* **AIM**
Scan the entries below and extract each line with the word "that" in it.

-------- INFORMATION SHOWN

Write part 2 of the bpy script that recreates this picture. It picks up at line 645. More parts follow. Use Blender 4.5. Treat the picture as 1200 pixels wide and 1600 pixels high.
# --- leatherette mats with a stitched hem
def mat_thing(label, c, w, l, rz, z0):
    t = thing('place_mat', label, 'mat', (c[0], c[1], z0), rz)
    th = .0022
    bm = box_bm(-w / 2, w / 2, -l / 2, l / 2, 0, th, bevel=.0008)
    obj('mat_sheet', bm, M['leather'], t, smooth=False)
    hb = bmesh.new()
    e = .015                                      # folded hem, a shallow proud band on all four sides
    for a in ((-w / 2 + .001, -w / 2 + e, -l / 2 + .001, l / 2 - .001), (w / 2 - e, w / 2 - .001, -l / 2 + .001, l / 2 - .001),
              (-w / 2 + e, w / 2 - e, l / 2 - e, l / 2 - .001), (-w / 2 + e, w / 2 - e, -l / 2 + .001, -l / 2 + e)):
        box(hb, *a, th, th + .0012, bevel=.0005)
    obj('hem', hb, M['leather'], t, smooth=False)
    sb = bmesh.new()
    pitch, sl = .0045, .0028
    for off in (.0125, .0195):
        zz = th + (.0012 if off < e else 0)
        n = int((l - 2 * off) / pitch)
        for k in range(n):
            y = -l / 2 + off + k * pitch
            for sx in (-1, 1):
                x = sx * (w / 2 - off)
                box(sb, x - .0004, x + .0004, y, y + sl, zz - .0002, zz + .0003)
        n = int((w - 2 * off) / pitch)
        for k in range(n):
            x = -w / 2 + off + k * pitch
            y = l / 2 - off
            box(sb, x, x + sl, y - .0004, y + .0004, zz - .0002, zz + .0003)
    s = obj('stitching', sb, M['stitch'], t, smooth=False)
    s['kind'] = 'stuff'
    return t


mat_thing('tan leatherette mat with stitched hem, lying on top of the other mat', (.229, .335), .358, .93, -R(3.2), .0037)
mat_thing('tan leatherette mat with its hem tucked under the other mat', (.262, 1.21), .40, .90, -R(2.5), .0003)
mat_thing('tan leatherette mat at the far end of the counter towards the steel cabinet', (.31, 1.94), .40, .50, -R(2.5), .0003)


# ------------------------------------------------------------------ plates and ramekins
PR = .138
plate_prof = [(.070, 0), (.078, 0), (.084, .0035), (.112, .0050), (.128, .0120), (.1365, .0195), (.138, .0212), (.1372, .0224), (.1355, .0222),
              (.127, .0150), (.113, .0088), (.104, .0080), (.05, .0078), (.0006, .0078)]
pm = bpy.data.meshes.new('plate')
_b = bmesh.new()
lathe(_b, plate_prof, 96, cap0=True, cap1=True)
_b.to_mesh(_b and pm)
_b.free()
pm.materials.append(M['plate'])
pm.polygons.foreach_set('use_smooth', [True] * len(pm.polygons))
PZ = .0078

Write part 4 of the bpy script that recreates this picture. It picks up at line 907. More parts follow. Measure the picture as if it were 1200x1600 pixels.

----------------

* **EXERCISE ANSWER**
Write part 2 of the bpy script that recreates this picture. It picks up at line 645. More parts follow. Use Blender 4.5. Treat the picture as 1200 pixels wide and 1600 pixels high.
Write part 4 of the bpy script that recreates this picture. It picks up at line 907. More parts follow. Measure the picture as if it were 1200x1600 pixels.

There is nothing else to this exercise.